If you need 600cfm, then the 500cfm of the 4100 1.12 Autolite will be to small and cost 10hp or so.
Beyond that my experience, backed up with G-tech and Miles per gallon measurements and winter/summer experience is:
1. The Auto 4100 is very reliable unless you get a really really dirty one. And its usual failings (accel and pump and secondary diaphragms) are easily fixed.
2. But over 300hp, a good Auto 4300 will outrun an Auto 4100, and in fact it will run with a well prepped Holley 600cfm.
3. Ok what is a "good" or "bad" Auto 4300:
4a. The 4300 does not like dirt or crud especially in the hard to clean air horn assembly.
4b. I've had a lot of trouble with the small 470cfm version, but why bother, just use an Auto 4100 instead.
4c. The 1973 and newer 4300A has given me bad luck.
4d. The best running, fastest 4300A's I've had have been the early C8SF, good luck finding one that isn't already tired. Most years from 1968-1972 can be made to run good, I have a very fast D2 version that is bone stock.
4e. The 4300 tends to run lean if you are making much over 350hp or running open headers.
4f. In fact, don't use the 4300 with open headers. I'd be interested if anyone has solved this problem.
4g. But when it's the middle of winter and you want the car to actually start, as opposed to the negotiation proceses inherent to many Holley carbs, a clean early 600cfm 4300 gives peace of mind.
4h. The accelerator pump plunger on the 4300 will dry out and shrink causing a bog and poor starting [no pump shot] but usually soaking in gas will fix this.

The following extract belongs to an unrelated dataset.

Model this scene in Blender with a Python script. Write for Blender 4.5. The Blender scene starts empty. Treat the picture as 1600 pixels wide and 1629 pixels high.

4i. I have heard stories of the upper body cracking where the fuel filter screws in - disaster and fire can result. I have never had this happen and have run 4300s for 40 years, but I have heard others that will not run a 4300 for this reason.
If you put a good clean 600cfm 1968-1972 on top of your near-stock 351w thru the mufflers it should run great, and they are good on gas too.